Solutions to the preceding agency problem
The government can take the following actions to protect itself and its interest.

  • Incurring monitoring costs
    For example the government will incur costs associated with statutory audits, investigation of company’s under company’s Act, back duty in the investigation cost to recover tax evaded in the past and VAT refund audits.
  • Opening investment incentives
    To encourage investments in given areas and locations, the government offers incentives in form of capital allowance laid down in the second schedule of Cap 470.
  • Legislations
    The government has provided a legal framework to govern the operations of the company and provide protection to certain people in the society e.g. regulations associated to disclosure of information, minimum wages and salaries, environmental
    protection e.t.c., guidelines on minimum disclosure in financial statements

5. Head Office versus Branch
Multi-national companies have diverse operations set up in different geographical locations. The head office will Act as the Principal and the subsidiary will act as the Agent.

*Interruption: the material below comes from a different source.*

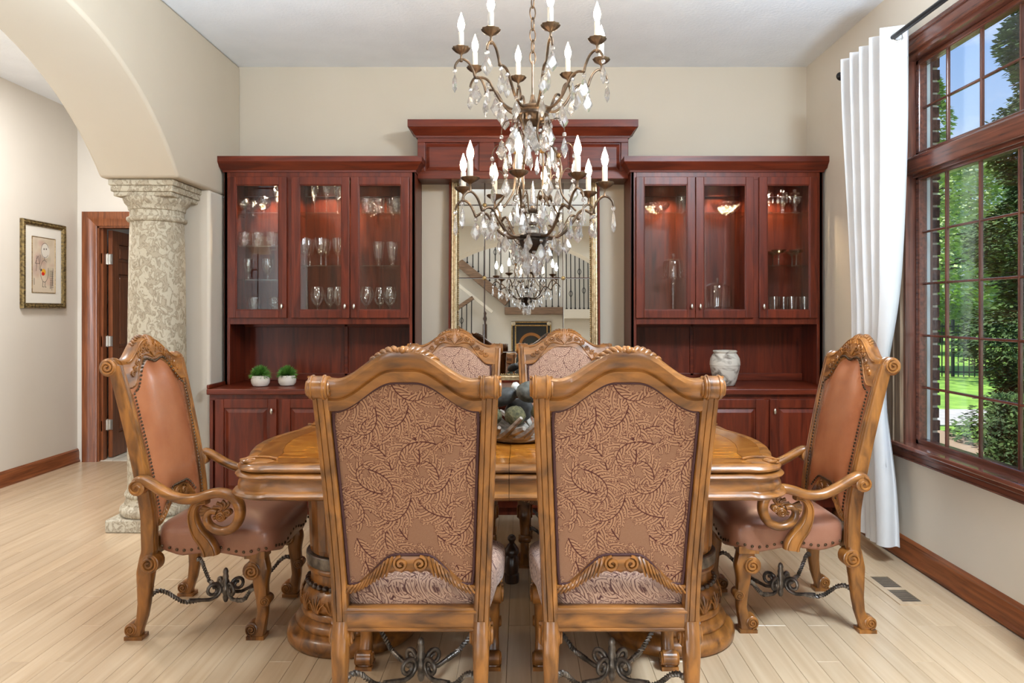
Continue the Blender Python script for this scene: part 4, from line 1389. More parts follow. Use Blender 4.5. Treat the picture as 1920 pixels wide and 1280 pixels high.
def make_art():
    c = Canvas(200, 240, (.05, .045, .035))
    c.blob((100, 110), 92, 110, (.16, .09, .03), .8, 30)
    c.line([(100 + 72 * math.cos(a), 120 + 70 * math.sin(a)) for a in [i * PI / 24 for i in range(-2, 27)]], 9, 9, (.55, .34, .10))
    c.blob((70, 60), 80, 70, (.03, .06, .14), .95, 12)
    c.blob((104, 122), 42, 52, (.10, .12, .10), .95, 8)
    c.blob((95, 105), 26, 34, (.62, .42, .26), .95, 8)
    return new_image('entry_art', c.a)
ep = thing('framed_painting', 'dark old painting in black and gold frame, reflected low in the mirror', 'picture', (.18, -4.08, 1.46))
cor = [(-.39, -.47, 1, 1), (.39, -.47, -1, 1), (.39, .47, -1, -1), (-.39, .47, 1, -1)]
def frame_xz(prof):
    return B().rings([[(x + sx * a, b, z + sz * a) for a, b in prof] for x, z, sx, sz in cor], loop=True)
frame_xz([(0, 0), (0, .03), (.012, .04), (.024, .036), (.024, 0)]).build('outer_frame', gold, ep, smooth=25)
frame_xz([(.022, 0), (.022, .03), (.07, .03), (.07, 0)]).build('frame_band', black, ep, smooth=25)
frame_xz([(.068, 0), (.068, .036), (.09, .03), (.095, 0)]).build('inner_frame', gold, ep, smooth=25)
for x in (-.35, .35):
    for z in (-.43, .43):
        B().ell((x, .035, z), .045, .015, .045, 12, 6).build('corner_ornament', silver, ep)
B().add([(.30, .012, -.38), (-.30, .012, -.38), (-.30, .012, .38), (.30, .012, .38), (.30, .004, -.38), (-.30, .004, -.38), (-.30, .004, .38), (.30, .004, .38)], [(0, 1, 2, 3), (0, 4, 5, 1), (1, 5, 6, 2), (2, 6, 7, 3), (3, 7, 4, 0)]).build('canvas', picture_mat('entry_canvas', make_art(), 1, 1), ep, smooth=0, uv=lambda c: (.5 - c.x / .6, (c.z + .38) / .76))
# ------------------------------------------------------------------ curtain, rod, floor vent
RX, RZ = 1.885, 2.685
rt = thing('curtain_rod', 'black metal curtain rod above the window', 'curtain rod', (RX, 2.3, RZ), absolute=True)
B().tube([(RX, 4.16, RZ), (RX, 2.0, RZ)], .0135, 14).build('rod', black, rt)
B().lathe([(0, 0), (.02, .002), (.026, .012), (.02, .022), (.012, .03), (.012, .05)], n=16, mat=Matrix.Translation((RX, 4.18, RZ)) @ Matrix.Rotation(R(90), 4, 'X')).build('finial', black, rt)
for y in (4.14, 2.03):
    B().tube([(RX, y, RZ), (RX + .05, y, RZ - .012), (XR, y, RZ - .012)], .007, 8).box(XR - .008, XR + .001, y - .02, y + .02, RZ - .05, RZ + .03).build('bracket', black, rt)
cu = thing('curtain', 'long white grommet curtain drawn to the far end of the window', 'curtain', (RX, 3.8, .088), absolute=True)
NU, NV = 150, 46
def cur(u, v):
    """u along the cloth, v down from the top (0) to the hem (1)"""
    y_far = lerp(4.09, 3.96, sstep(0, .55, v)) 
    y_near = 3.54 + .03 * sstep(.15, .5, v) + .085 * math.exp(-((v - .70) / .13) ** 2) 
    folds = 5
    ph = u * folds * 2 * PI + .35 * math.sin(2.2 * v + 1)
    amp = lerp(.058, .046, v) * (1 - .45 * math.exp(-((v - .68) / .16) ** 2))
    y = lerp(y_far, y_near, u) + .016 * math.sin(2 * ph + 2.5 * v) * (.3 + v)
    x = RX + amp * math.cos(ph) + .012 * math.sin(7 * u + 5 * v) * v - .012 * math.exp(-((v - .8) / .2) ** 2)
    z = 2.735 - v * 2.645 + .006 * math.sin(9 * u)
    return (x, y, z)
m = B()
vs, fs = [], []
for layer in (0, .0035):
    for i in range(NU + 1):
        for j in range(NV + 1):
            p = cur(i / NU, j / NV)
            vs.append((p[0] + layer, p[1], p[2]))
n2 = (NU + 1) * (NV + 1)
for i in range(NU):
    for j in range(NV):
        a = i * (NV + 1) + j
        fs += [(a, a + 1, a + NV + 2, a + NV + 1), (n2 + a, n2 + a + NV + 1, n2 + a + NV + 2, n2 + a + 1)]
for i in range(NU):
    for j in (0, NV):
        a = i * (NV + 1) + j
        fs.append((a, a + NV + 1, n2 + a + NV + 1, n2 + a))
m.add(vs, fs).build('cloth', curtm, cu, smooth=80)
for k in range(10):
    u = (k + .5) / 10
    p = cur(u, .017)
    a = cur(u + .004, .017)
    d = Vector((a[0] - p[0], a[1] - p[1], 0)).normalized()
    nrm = Vector((-d.y, d.x, 0))
    g = B()
    ring = [Vector((p[0], p[1], RZ)) + (d * math.cos(t) + Vector((0, 0, 1)) * math.sin(t)) * .023 for t in [2 * PI * i / 20 for i in range(20)]]
    g.tube(ring, .0055, 8, loop=True, cap=False)
    g.build('grommet', nickel, cu)
c2 = copy_thing(cu, (RX, 2.53, .088), 0, 'matching white curtain at the near end of the window, reflected in the cabinet glass')
c2.scale = (1, -.62, 1)
c2.location.y = 2.36
vt_ = thing('floor_vent', 'wooden floor register with dark slots beside the window wall', 'vent', (1.735, 3.28, 0), absolute=True)
f = B()
X0, X1, Y0, Y1 = 1.665, 1.805, 3.10, 3.46
f.box(X0, X0 + .028, Y0, Y1, 0, .004).box(X1 - .028, X1, Y0, Y1, 0, .004)
for y0, y1 in ((Y0, Y0 + .03), (3.268, 3.292), (Y1 - .03, Y1)):
    f.box(X0 + .0281, X1 - .0281, y0, y1, 0, .004)
f.build('frame', plankm, vt_, smooth=0)
B().box(X0 + .02, X1 - .02, Y0 + .02, Y1 - .02, 0, .0006).build('opening', plain('vent_shadow', (.015, .013, .012), .8), vt_, smooth=0)  # dark sheet laid under the slats for the shade in the slots
for k in range(22):
    y = 3.136 + k * .0136
    if abs(y - 3.28) < .014:
        continue
    B().box(X0 + .026, X1 - .026, y, y + .0022, .0004, .001).build('slat', plankm, vt_, smooth=0)

# ------------------------------------------------------------------ dining table
tx, ty = -.045, 2.92
HXL, HYL = .858, .485       # half length to the start of the corner, half depth
tt = thing('dining_table', 'long carved honey wood dining table with two round pedestals', 'table', (tx, ty, 0))
def half_outline(off=0.0, bulge=0.0):
    """right half (x >= 0) of the table edge, from front middle to back middle, pushed out by off"""
    P = []
    def at(x, y, nx, ny, b=0):
        L = math.hypot(nx, ny)
        P.append((x + nx / L * (off + b), y + ny / L * (off + b)))
    at(.0008, -HYL, 0, -1)
    at(.30, -HYL - .004, 0, -1)
    at(.62, -HYL - .002, 0, -1)
    at(HXL - .02, -HYL + .004, 0, -1)
    # scalloped corner block
    for t in (0, .12, .25, .38, .5, .62, .75, .88, 1):
        a = R(-90 + 90 * t * .92)
        at(HXL + .115 * math.cos(a), -HYL + .135 + .13 * math.sin(a), math.cos(a), math.sin(a), bulge)
    # bowed end
    for t in (.08, .2, .35, .5, .65, .8, .92):
        y = lerp(-HYL + .16, HYL - .16, t)
        x = HXL + .100 + .075 * (1 - (y / (HYL - .16)) ** 2)
        at(x, y, 1, .15 * y)
    for t in (0, .12, .25, .38, .5, .62, .75, .88, 1):
        a = R(90 - 90 * (1 - t) * .92)
        at(HXL + .115 * math.cos(a), HYL - .135 + .13 * math.sin(a), math.cos(a), math.sin(a), bulge)
    at(HXL - .02, HYL - .004, 0, 1)
    at(.62, HYL + .002, 0, 1)
    at(.30, HYL + .004, 0, 1)
    at(.0008, HYL, 0, 1)
    return [(max(x, .0008), y) for x, y in P]
EDGE = [(.757, -.045, 0), (.760, -.030, 0), (.7595, -.018, .001), (.757, -.008, .003), (.751, -.001, .005), (.743, .003, .006), (.736, .001, .006), (.7325, -.010, .002), (.7315, -.012, 0), (.729, -.007, .002), (.724, .004, .006), (.717, .009, .009), (.711, .007, .007), (.708, -.001, .002), (.700, -.003, .003), (.688, -.002, .009), (.676, -.002, .011), (.668, .001, .006), (.665, .005, .003), (.660, .013, .008), (.652, .017, .010), (.644, .013, .007), (.638, .003, .002), (.634, -.02, 0)]
rim_m = honey['x']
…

The subsidiary will pursue their own goals, hence creating an agency relationship.
These conflicts can be resolved in the following ways:-

  • Frequent transfer of managers
  • Adopting a global strategic planning to ensure better communication of its vision.
  • Having a voluntary code of Ethical practices to guide the brand management.
  • An elaborate performance reporting system providing a two way feedback mechanism.
  • Performance contracts for managers with commensurate compensation package for the same.